> **Directive**
Lines with "Generate a Blender" and "PI = math.pi" mark the range, both included. Reproduce exactly that stretch, without pictures.

> **The data**
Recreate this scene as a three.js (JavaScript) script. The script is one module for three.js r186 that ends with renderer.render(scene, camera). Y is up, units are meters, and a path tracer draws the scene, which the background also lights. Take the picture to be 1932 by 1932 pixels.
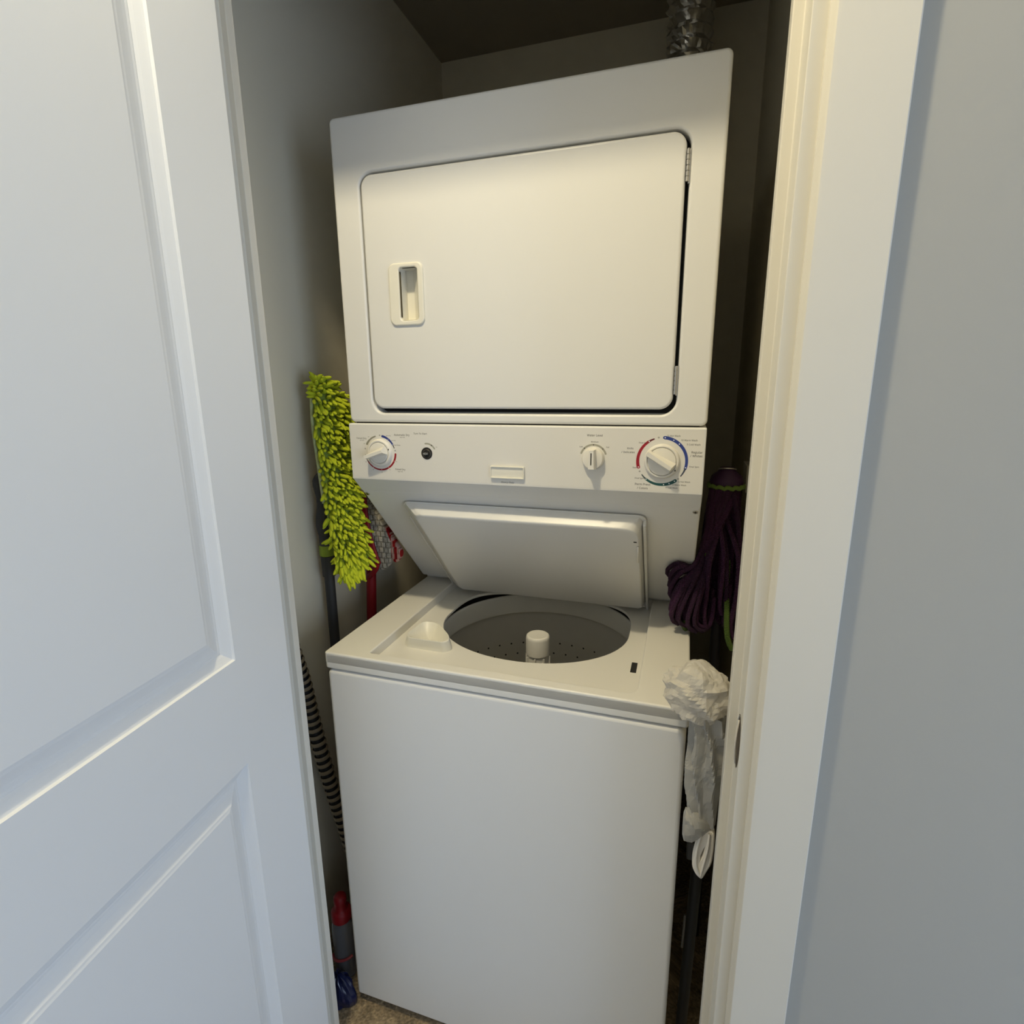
import * as THREE from 'three';
import { RoundedBoxGeometry } from 'three/addons/geometries/RoundedBoxGeometry.js';
import { mergeGeometries } from 'three/addons/utils/BufferGeometryUtils.js';
import { ImprovedNoise } from 'three/addons/math/ImprovedNoise.js';
import { RectAreaLightUniformsLib } from 'three/addons/lights/RectAreaLightUniformsLib.js';

// ---------------------------------------------------------------- camera, light, exposure
const scene = new THREE.Scene();
scene.background = new THREE.Color(0.55, 0.68, 0.9);
const camera = new THREE.PerspectiveCamera(86.543, 1, 0.02, 30);
camera.position.set(0.6522, 1.3936, 0.8211);
camera.rotation.set(-0.2276, 0.3081, -0.0092, 'YXZ');

const renderer = new THREE.WebGLRenderer({ antialias: true });
renderer.toneMapping = THREE.LinearToneMapping;
renderer.toneMappingExposure = 1.04;
renderer.shadowMap.enabled = true;
renderer.shadowMap.type = THREE.PCFSoftShadowMap;
RectAreaLightUniformsLib.init();

const LAMP = [0.22, 2.545, 0.573];
const lampLight = new THREE.PointLight(new THREE.Color(1, 0.855, 0.56), 3.95, 0, 2);
lampLight.name = 'ceiling_lamp_light';
lampLight.position.set(...LAMP);
lampLight.castShadow = true; lampLight.shadow.radius = 2.0; lampLight.shadow.bias = -0.0005;
lampLight.shadow.mapSize.set(2048, 2048);
scene.add(lampLight);

const WIN = { x: 2.6, z0: 0.7, z1: 1.95, y0: 0.3, y1: 1.9 };
const winLight = new THREE.RectAreaLight(new THREE.Color(0.60, 0.75, 1), 3.0, WIN.z1 - WIN.z0, WIN.y1 - WIN.y0);
winLight.name = 'window_daylight';
winLight.position.set(WIN.x - 0.03, (WIN.y0 + WIN.y1) / 2, (WIN.z0 + WIN.z1) / 2);
winLight.lookAt(0, (WIN.y0 + WIN.y1) / 2, (WIN.z0 + WIN.z1) / 2);
scene.add(winLight);

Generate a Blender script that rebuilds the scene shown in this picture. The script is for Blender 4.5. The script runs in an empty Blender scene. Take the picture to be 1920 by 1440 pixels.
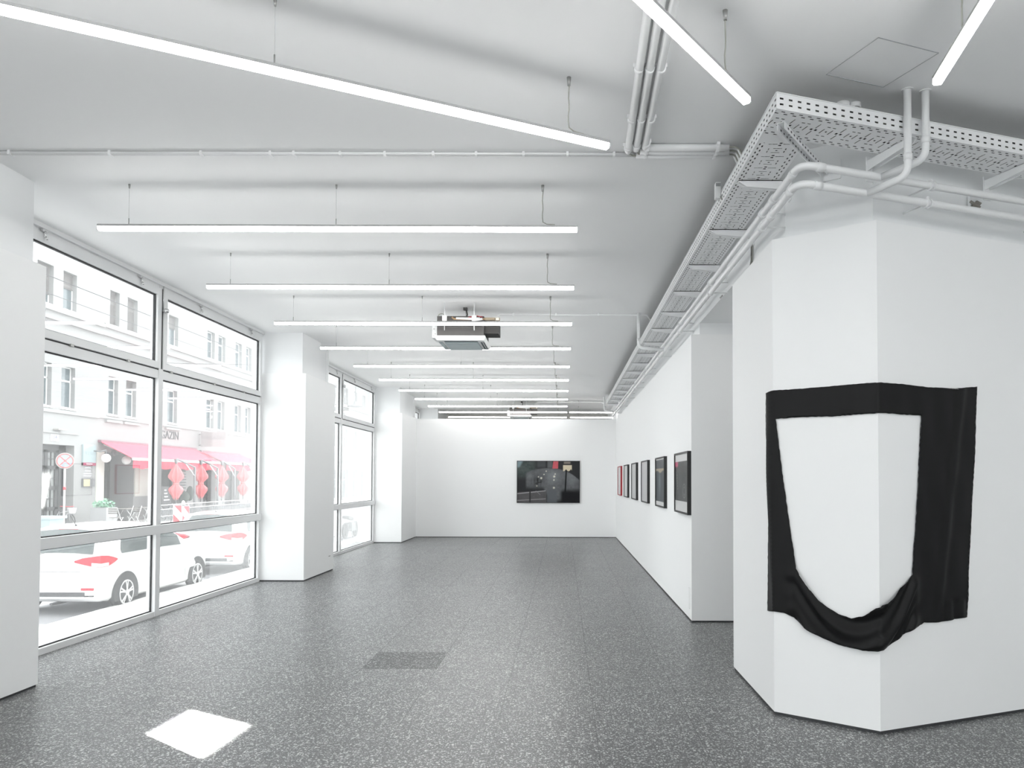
import bpy, math, random
from mathutils import Vector, Matrix
from mathutils.geometry import delaunay_2d_cdt
random.seed(7)
SC = bpy.context.scene
COL = SC.collection
PI = math.pi

# ------------------------------------------------------------------ camera
FPX, PITCH, ROLL = 1420.0, 0.0266, 0.0027
EYE = Vector((0, 0, 1.5))
CF = Vector((0, math.cos(PITCH), math.sin(PITCH)))
_up = Vector((0, -math.sin(PITCH), math.cos(PITCH)))
_rt = Vector((1, 0, 0))
CR = _rt * math.cos(ROLL) + _up * math.sin(ROLL)
CU = _up * math.cos(ROLL) - _rt * math.sin(ROLL)
PCX, PCY = 1056.1, 860.2
cam = bpy.data.cameras.new('camera')
cam.sensor_fit = 'HORIZONTAL'
cam.sensor_width = 36.0
cam.lens = FPX / 1920 * 36.0
cam.shift_x = (960 - PCX) / 1920
cam.shift_y = (PCY - 720) / 1920
cam.clip_start = 0.05
cam.clip_end = 500
camo = bpy.data.objects.new('camera', cam)
COL.objects.link(camo)
Mx = Matrix((CR, CU, -CF)).transposed().to_4x4()
Mx.translation = EYE
camo.matrix_world = Mx
SC.camera = camo

def ray(px, py):
    return CR * ((px - PCX) / FPX) - CU * ((py - PCY) / FPX) + CF
def at_x(px, py, X):
    d = ray(px, py); return EYE + d * (X / d.x)
def at_y(px, py, Y):
    d = ray(px, py); return EYE + d * (Y / d.y)
def at_z(px, py, Z):
    d = ray(px, py); return EYE + d * ((Z - EYE.z) / d.z)

# ------------------------------------------------------------------ sky, sun, exposure
SC.view_settings.view_transform = 'Standard'
SC.view_settings.look = 'None'
SC.view_settings.exposure = 1.0
SC.view_settings.gamma = 1.0
SC.view_settings.use_curve_mapping = False
SKY = 2.5
SC.cycles.max_bounces = 16
SC.cycles.diffuse_bounces = 12
SC.cycles.transparent_max_bounces = 24
wd = bpy.data.worlds.new('sky')
SC.world = wd
wd.use_nodes = True
wn = wd.node_tree
bg = wn.nodes['Background']
bg.inputs['Color'].default_value = (0.965, 0.98, 1.0, 1)
bg.inputs['Strength'].default_value = SKY

def lamp(name, kind, loc, direction, energy, color=(1, 1, 1), **kw):
    l = bpy.data.lights.new(name, kind)
    l.energy = energy
    l.color = color
    for k, v in kw.items():
        setattr(l, k, v)
    o = bpy.data.objects.new(name, l)
    COL.objects.link(o)
    o.location = loc
    o.rotation_euler = Vector(direction).to_track_quat('-Z', 'Y').to_euler()
    return o
# sun high over the street, shining along it towards the camera
lamp('sun', 'SUN', (-8, 40, 30), (-0.05, -0.62, -0.9), 3.0, (1.0, 0.98, 0.95), angle=0.01)
# sunlight thrown through the near window by a window pane high across the street
GL_TO = Vector((-2.167, 4.513, 0.0))
_d = Vector((0.718, -0.5455, -0.432)).normalized()
GL_FROM = GL_TO - _d * 26.5
_gl = lamp('sun_glint', 'AREA', GL_FROM, _d, 12.0, (1.0, 0.985, 0.96), shape='RECTANGLE', size=0.478, size_y=0.246, spread=math.radians(0.15))
_e1 = Vector((0.03, 0.555, 0)); _e1 = (_e1 - _d * _e1.dot(_d)).normalized()
_e2 = (-_d).cross(_e1)
_gm = Matrix((_e1, _e2, -_d)).transposed().to_4x4(); _gm.translation = GL_FROM
_gl.matrix_world = _gm

# ------------------------------------------------------------------ materials
MATS = {}
def mat(name, color=(.8, .8, .8), rough=.5, metal=0.0, spec=.5, emit=None, sheen=0, coat=0):
    if name in MATS: return MATS[name]
    m = bpy.data.materials.new(name); m.use_nodes = True
    b = m.node_tree.nodes['Principled BSDF']
    b.inputs['Base Color'].default_value = (*color, 1)
    b.inputs['Roughness'].default_value = rough
    b.inputs['Metallic'].default_value = metal
    b.inputs['Specular IOR Level'].default_value = spec
    b.inputs['Sheen Weight'].default_value = sheen
    b.inputs['Coat Weight'].default_value = coat
    if emit:
        b.inputs['Emission Color'].default_value = (*emit[0], 1)
        b.inputs['Emission Strength'].default_value = emit[1]
    MATS[name] = m
    return m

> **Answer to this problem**
Generate a Blender script that rebuilds the scene shown in this picture. The script is for Blender 4.5. The script runs in an empty Blender scene. Take the picture to be 1920 by 1440 pixels.
import bpy, math, random
from mathutils import Vector, Matrix
from mathutils.geometry import delaunay_2d_cdt
random.seed(7)
SC = bpy.context.scene
COL = SC.collection
PI = math.pi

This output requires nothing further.